_STATED EXERCISE:_ Look for "scene" in each line of the entries, and return the matching lines.

-=-=-

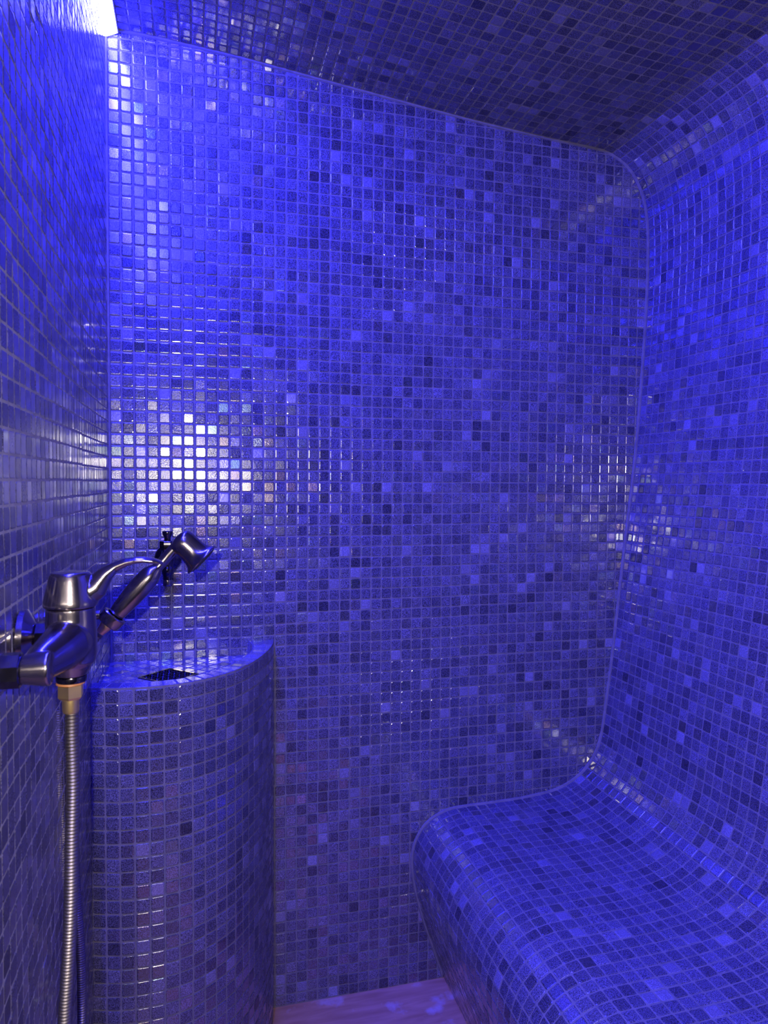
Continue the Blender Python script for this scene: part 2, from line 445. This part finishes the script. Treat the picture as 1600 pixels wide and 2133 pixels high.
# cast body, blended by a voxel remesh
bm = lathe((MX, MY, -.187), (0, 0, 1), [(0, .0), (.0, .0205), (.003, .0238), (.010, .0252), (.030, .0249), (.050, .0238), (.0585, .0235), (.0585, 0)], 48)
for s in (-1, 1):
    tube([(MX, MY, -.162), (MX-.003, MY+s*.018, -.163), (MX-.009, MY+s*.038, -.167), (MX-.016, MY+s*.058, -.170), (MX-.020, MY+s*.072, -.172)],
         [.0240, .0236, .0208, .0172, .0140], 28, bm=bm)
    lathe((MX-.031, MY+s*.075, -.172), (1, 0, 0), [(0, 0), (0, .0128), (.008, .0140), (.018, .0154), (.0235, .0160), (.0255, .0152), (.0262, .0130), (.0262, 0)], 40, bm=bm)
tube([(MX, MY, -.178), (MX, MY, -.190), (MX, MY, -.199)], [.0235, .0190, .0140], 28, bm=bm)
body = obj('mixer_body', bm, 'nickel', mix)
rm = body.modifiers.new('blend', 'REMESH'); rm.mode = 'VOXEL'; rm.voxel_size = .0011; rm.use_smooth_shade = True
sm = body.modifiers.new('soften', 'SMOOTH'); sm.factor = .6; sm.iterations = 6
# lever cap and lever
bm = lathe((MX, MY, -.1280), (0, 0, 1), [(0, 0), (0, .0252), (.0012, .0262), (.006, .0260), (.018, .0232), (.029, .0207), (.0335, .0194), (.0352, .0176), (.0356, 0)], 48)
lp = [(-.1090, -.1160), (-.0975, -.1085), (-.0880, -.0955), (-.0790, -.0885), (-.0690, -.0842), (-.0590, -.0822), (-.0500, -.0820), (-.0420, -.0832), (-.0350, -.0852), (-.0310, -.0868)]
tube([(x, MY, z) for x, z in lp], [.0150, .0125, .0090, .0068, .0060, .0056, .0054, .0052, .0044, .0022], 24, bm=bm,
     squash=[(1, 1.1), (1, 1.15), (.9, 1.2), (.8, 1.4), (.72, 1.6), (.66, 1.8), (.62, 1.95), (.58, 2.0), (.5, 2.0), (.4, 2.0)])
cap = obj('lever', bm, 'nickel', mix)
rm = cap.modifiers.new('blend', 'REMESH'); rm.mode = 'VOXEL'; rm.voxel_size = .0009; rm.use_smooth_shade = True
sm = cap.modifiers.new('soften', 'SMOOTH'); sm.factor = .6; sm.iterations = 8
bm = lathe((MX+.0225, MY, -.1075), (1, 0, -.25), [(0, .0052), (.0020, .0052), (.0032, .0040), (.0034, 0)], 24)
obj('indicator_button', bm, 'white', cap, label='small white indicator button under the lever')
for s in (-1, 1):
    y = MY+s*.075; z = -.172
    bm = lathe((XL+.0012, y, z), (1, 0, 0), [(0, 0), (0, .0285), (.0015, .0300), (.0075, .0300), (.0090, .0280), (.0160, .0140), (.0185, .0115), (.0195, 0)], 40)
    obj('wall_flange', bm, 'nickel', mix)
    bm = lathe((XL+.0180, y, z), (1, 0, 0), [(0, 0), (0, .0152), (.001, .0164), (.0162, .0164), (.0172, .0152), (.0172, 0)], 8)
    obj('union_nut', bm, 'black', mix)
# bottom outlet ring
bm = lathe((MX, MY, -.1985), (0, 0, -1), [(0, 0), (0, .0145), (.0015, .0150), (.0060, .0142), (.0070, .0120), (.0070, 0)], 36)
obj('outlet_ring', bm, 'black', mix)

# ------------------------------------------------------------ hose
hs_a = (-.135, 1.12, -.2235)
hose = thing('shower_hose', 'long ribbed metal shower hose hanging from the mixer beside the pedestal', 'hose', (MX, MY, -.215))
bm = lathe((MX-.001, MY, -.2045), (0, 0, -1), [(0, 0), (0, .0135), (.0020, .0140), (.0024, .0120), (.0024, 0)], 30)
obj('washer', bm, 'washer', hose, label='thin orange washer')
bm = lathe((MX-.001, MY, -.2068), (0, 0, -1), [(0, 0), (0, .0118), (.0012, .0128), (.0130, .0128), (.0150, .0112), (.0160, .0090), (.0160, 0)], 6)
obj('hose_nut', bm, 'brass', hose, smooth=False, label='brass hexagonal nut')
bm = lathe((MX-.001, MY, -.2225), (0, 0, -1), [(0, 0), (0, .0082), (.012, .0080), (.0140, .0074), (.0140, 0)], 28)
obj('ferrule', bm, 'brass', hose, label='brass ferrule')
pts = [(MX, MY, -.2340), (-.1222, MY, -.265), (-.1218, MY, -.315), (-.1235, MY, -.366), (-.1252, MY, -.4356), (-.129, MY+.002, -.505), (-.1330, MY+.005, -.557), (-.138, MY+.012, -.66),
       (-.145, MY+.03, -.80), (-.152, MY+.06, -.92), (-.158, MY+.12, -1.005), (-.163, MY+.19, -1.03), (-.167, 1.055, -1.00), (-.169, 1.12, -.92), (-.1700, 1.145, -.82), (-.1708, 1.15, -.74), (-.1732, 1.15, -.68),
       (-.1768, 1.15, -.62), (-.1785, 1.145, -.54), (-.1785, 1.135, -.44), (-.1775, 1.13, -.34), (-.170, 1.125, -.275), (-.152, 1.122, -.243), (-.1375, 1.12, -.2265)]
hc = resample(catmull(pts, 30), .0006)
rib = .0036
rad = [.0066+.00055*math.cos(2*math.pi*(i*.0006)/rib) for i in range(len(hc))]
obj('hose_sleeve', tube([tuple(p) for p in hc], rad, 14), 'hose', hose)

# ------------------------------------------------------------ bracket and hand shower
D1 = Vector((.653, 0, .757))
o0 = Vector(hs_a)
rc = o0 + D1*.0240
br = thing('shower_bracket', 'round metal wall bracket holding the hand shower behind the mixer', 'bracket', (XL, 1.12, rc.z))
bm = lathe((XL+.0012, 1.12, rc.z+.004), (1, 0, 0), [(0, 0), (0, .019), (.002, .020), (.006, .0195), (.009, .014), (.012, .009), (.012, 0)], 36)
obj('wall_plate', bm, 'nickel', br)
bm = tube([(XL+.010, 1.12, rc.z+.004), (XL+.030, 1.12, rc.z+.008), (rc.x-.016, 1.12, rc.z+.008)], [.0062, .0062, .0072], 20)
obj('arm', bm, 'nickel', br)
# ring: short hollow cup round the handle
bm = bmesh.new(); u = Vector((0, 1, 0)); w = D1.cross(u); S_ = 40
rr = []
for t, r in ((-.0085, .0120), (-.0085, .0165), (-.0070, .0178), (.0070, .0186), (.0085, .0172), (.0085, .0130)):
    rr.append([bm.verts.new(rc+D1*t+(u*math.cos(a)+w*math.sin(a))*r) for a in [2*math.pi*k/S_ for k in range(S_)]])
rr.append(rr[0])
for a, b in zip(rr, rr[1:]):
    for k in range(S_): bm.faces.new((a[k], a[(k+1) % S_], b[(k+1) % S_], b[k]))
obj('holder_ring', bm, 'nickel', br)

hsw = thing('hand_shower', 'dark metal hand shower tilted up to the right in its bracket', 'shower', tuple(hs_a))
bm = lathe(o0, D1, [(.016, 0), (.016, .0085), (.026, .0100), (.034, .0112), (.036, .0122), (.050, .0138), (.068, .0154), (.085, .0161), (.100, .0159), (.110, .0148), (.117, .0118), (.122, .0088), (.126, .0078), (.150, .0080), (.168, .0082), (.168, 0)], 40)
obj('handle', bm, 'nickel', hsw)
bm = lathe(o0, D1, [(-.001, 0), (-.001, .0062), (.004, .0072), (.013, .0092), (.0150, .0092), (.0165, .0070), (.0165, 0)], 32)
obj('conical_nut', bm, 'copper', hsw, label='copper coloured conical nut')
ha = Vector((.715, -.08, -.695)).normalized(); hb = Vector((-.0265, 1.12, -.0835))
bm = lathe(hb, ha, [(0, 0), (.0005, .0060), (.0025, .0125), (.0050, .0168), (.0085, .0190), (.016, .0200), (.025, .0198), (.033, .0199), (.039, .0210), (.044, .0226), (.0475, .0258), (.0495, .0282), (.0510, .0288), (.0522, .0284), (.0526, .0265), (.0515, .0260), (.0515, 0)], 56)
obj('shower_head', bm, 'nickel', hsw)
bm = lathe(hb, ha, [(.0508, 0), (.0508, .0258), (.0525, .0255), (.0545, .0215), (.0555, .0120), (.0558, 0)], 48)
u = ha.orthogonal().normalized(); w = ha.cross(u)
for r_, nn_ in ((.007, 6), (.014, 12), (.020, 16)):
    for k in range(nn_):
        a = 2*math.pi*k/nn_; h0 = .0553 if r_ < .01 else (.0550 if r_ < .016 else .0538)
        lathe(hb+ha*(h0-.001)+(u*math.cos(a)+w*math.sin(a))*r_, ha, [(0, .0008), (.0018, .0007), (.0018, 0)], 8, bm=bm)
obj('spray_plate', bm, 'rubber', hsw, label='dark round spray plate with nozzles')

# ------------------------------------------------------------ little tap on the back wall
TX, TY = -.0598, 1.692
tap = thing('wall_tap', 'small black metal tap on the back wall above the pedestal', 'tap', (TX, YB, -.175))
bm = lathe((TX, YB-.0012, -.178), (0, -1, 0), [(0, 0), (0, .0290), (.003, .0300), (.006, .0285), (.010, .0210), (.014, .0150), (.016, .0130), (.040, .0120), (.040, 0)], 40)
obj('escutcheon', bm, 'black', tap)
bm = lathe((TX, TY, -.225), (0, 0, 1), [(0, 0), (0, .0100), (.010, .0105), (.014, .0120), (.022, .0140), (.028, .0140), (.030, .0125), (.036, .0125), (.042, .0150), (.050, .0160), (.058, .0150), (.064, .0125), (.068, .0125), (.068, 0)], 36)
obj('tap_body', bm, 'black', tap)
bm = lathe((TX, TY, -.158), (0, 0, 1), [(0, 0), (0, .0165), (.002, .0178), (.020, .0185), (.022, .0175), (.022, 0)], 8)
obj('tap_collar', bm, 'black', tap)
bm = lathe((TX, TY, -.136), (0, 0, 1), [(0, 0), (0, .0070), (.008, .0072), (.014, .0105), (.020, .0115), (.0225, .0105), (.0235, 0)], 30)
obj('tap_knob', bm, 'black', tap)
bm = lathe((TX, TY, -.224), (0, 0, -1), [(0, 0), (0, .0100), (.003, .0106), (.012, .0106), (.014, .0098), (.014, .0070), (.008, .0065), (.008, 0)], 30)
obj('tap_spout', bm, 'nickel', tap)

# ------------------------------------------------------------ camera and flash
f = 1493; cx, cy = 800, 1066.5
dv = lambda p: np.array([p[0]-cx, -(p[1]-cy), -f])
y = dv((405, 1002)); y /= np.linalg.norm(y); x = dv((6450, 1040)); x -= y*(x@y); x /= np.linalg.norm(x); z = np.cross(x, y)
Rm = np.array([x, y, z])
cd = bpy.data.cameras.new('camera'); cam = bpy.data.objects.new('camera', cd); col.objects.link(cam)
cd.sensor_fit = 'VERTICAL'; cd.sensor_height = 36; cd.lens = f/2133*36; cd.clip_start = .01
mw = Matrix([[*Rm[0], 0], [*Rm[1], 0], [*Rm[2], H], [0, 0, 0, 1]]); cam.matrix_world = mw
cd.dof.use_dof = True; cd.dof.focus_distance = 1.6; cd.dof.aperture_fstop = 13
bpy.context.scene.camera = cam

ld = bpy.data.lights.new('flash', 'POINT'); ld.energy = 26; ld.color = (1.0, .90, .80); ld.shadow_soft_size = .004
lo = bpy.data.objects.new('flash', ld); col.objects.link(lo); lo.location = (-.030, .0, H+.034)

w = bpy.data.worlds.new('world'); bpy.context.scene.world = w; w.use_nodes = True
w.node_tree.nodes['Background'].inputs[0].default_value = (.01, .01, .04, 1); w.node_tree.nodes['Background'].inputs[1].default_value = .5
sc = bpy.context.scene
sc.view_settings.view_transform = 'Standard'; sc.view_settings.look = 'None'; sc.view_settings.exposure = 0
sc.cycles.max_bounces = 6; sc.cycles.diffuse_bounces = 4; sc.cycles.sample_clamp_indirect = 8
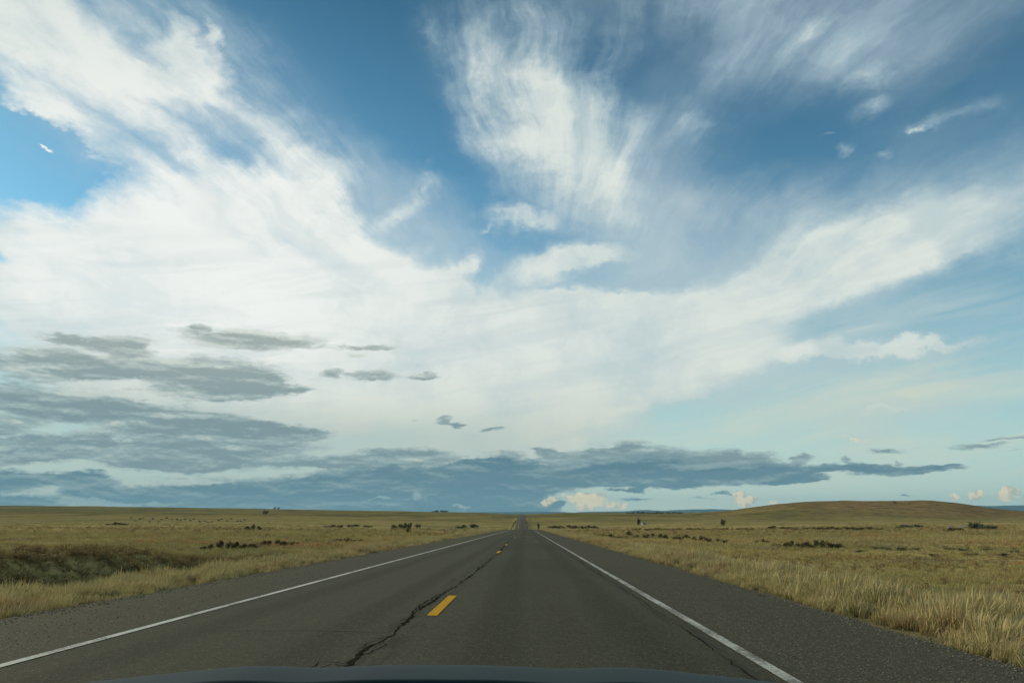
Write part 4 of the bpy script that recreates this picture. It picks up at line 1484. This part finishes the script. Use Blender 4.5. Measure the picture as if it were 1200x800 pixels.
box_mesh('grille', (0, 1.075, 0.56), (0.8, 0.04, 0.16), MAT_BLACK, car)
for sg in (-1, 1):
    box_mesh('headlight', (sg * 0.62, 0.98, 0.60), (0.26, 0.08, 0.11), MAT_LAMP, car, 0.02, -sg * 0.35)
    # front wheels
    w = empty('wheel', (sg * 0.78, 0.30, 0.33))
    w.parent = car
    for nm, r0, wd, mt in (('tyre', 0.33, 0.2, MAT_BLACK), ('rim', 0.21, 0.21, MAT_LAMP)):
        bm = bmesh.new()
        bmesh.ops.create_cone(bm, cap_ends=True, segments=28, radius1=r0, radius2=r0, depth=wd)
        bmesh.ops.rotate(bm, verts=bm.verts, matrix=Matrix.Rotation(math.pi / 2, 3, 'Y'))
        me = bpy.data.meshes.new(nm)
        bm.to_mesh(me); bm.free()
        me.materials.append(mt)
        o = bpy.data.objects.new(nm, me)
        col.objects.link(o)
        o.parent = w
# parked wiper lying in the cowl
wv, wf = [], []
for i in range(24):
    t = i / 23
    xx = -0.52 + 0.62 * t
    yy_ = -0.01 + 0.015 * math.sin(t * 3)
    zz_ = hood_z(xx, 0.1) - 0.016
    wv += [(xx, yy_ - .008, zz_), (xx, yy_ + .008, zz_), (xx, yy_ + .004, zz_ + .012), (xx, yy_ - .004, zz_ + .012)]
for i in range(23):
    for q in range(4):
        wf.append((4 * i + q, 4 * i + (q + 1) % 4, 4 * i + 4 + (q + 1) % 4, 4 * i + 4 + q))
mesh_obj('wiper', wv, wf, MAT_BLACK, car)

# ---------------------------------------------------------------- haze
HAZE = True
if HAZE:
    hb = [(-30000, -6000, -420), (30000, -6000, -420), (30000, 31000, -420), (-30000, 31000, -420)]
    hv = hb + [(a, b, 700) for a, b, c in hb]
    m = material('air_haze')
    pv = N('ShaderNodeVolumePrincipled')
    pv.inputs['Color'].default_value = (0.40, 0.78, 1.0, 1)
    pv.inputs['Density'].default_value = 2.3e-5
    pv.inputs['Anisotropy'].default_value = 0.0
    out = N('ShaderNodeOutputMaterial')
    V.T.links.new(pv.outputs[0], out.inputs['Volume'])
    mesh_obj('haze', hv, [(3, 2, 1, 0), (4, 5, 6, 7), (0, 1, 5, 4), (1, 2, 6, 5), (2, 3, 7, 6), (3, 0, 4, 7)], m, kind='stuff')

-=-=-

_RESULT:_
Continue the Blender Python script for this scene: part 2, from line 445. This part finishes the script. Treat the picture as 1600 pixels wide and 2133 pixels high.
bpy.context.scene.camera = cam
w = bpy.data.worlds.new('world'); bpy.context.scene.world = w; w.use_nodes = True
sc = bpy.context.scene